## SET TASK
Look for the string "script" in every line, and copy each line that has it.

## DATA FOR THE TASK
§ §

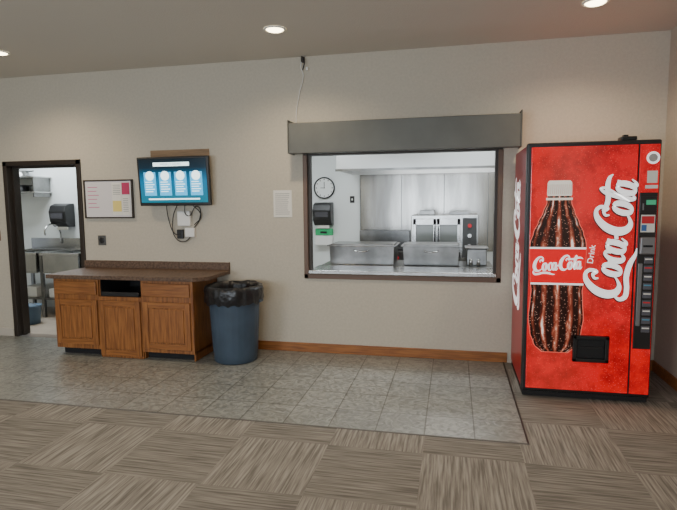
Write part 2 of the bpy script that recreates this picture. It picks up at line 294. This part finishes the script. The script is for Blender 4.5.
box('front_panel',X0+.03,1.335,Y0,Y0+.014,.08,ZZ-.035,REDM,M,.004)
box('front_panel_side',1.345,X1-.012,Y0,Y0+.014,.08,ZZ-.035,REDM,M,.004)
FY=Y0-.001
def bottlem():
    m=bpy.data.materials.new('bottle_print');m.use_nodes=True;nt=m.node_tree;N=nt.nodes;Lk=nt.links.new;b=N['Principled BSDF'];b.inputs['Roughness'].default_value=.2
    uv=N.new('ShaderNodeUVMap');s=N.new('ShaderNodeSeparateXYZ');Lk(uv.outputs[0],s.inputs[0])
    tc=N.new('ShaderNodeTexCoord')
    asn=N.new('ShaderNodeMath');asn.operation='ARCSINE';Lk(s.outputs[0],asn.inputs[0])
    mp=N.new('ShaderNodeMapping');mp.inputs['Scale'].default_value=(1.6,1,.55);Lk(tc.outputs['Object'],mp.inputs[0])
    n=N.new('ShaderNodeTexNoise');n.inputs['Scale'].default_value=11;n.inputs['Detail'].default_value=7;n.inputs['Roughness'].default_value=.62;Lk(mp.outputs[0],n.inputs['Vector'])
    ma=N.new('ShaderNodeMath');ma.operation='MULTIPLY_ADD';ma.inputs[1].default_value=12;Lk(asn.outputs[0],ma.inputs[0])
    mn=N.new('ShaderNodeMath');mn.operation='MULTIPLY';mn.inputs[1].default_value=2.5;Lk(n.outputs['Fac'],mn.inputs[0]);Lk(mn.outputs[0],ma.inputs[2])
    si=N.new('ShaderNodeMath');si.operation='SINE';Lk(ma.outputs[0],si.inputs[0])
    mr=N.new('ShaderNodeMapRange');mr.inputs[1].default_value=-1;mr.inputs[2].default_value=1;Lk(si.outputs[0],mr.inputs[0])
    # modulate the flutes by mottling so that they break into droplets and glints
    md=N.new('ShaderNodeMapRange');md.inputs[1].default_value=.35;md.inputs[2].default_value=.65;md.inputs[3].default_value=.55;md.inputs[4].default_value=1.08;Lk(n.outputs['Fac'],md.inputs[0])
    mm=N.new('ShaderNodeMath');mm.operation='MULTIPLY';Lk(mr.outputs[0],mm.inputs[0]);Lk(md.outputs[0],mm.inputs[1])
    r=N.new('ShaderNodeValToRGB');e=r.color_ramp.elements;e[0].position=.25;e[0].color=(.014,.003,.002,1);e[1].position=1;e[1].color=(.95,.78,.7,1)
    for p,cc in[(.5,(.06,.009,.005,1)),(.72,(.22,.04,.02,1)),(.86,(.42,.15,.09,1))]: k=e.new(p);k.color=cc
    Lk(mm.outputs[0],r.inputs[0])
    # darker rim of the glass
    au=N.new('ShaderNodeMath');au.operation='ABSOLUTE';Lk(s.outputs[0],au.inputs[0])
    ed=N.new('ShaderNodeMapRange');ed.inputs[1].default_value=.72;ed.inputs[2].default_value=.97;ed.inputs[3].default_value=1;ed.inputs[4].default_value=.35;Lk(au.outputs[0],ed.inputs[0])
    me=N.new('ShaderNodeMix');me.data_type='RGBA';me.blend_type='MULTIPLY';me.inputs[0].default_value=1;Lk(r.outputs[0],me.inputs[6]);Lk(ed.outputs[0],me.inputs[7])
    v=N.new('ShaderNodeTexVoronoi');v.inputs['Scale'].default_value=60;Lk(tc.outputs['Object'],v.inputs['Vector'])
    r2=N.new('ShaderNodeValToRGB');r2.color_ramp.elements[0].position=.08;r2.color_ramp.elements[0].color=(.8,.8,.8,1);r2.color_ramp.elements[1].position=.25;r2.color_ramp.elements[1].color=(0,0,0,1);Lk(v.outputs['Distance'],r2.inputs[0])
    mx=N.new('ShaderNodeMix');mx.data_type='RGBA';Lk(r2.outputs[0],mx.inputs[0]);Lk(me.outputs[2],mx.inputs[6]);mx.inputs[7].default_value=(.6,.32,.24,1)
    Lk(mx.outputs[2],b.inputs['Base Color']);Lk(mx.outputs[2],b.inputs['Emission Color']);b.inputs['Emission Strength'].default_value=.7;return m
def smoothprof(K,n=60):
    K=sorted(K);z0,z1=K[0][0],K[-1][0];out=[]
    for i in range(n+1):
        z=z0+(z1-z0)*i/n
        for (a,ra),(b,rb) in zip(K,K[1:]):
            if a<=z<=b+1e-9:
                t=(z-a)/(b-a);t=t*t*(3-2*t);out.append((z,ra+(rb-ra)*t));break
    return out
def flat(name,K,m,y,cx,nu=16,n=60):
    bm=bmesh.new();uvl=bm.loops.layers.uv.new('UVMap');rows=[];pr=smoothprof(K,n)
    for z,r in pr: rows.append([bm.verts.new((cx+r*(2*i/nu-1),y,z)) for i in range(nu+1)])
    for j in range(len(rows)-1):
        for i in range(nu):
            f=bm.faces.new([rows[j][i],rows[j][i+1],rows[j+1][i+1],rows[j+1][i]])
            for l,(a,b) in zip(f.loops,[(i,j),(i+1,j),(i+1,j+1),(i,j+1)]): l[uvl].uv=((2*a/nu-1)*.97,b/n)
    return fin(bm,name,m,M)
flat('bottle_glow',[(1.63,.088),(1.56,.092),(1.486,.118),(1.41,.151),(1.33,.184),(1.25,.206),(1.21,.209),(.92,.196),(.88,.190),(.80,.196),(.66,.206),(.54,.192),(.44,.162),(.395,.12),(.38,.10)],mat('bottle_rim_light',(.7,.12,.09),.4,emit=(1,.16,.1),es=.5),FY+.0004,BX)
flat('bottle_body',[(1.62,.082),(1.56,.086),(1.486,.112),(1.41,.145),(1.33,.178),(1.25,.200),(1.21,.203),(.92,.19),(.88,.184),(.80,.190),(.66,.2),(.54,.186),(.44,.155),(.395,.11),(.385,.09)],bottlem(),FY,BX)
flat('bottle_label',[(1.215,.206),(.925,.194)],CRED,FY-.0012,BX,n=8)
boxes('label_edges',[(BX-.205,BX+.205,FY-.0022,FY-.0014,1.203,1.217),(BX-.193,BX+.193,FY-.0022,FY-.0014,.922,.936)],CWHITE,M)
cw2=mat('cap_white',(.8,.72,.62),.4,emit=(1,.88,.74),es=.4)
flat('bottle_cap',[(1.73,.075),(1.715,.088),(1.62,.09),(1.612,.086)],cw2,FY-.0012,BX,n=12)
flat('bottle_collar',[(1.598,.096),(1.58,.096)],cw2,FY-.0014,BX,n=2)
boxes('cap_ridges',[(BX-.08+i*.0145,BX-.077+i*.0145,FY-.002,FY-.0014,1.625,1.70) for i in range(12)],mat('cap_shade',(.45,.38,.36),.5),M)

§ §

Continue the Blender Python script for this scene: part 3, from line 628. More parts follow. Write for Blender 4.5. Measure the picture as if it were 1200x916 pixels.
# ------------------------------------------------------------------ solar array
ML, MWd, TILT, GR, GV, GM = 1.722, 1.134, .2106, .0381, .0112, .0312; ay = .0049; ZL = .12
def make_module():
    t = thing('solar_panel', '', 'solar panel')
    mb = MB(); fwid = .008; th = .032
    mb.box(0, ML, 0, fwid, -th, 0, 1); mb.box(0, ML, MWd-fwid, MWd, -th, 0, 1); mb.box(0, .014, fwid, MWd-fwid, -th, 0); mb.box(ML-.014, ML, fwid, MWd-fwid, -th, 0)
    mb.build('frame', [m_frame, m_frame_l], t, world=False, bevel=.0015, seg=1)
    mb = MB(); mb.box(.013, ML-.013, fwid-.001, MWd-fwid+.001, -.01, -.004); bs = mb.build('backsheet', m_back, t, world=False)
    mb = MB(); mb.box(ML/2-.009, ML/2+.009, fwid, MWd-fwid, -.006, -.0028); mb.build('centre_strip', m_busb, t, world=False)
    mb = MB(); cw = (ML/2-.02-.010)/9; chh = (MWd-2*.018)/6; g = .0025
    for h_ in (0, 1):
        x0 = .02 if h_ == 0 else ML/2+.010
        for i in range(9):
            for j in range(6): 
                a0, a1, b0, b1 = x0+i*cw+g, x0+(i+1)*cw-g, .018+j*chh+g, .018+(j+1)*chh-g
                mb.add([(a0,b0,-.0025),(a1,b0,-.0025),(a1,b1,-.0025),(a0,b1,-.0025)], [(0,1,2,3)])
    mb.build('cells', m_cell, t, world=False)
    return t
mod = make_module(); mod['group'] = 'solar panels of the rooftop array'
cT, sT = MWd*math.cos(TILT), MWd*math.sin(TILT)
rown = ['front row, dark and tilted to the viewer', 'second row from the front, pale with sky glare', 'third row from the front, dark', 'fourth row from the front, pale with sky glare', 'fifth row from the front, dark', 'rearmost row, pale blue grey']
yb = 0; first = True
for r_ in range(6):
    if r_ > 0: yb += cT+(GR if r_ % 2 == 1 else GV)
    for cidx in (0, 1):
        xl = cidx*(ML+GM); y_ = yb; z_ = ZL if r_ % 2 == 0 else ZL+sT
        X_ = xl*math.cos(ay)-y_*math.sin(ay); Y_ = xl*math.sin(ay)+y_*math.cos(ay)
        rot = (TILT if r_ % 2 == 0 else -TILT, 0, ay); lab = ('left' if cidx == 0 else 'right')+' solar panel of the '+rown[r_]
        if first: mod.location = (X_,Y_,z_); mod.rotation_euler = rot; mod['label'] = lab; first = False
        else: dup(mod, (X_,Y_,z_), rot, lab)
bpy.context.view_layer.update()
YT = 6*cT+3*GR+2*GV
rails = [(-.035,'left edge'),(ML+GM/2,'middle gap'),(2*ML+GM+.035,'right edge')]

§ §

## EXERCISE SOLUTION
Write part 2 of the bpy script that recreates this picture. It picks up at line 294. This part finishes the script. The script is for Blender 4.5.
Continue the Blender Python script for this scene: part 3, from line 628. More parts follow. Write for Blender 4.5. Measure the picture as if it were 1200x916 pixels.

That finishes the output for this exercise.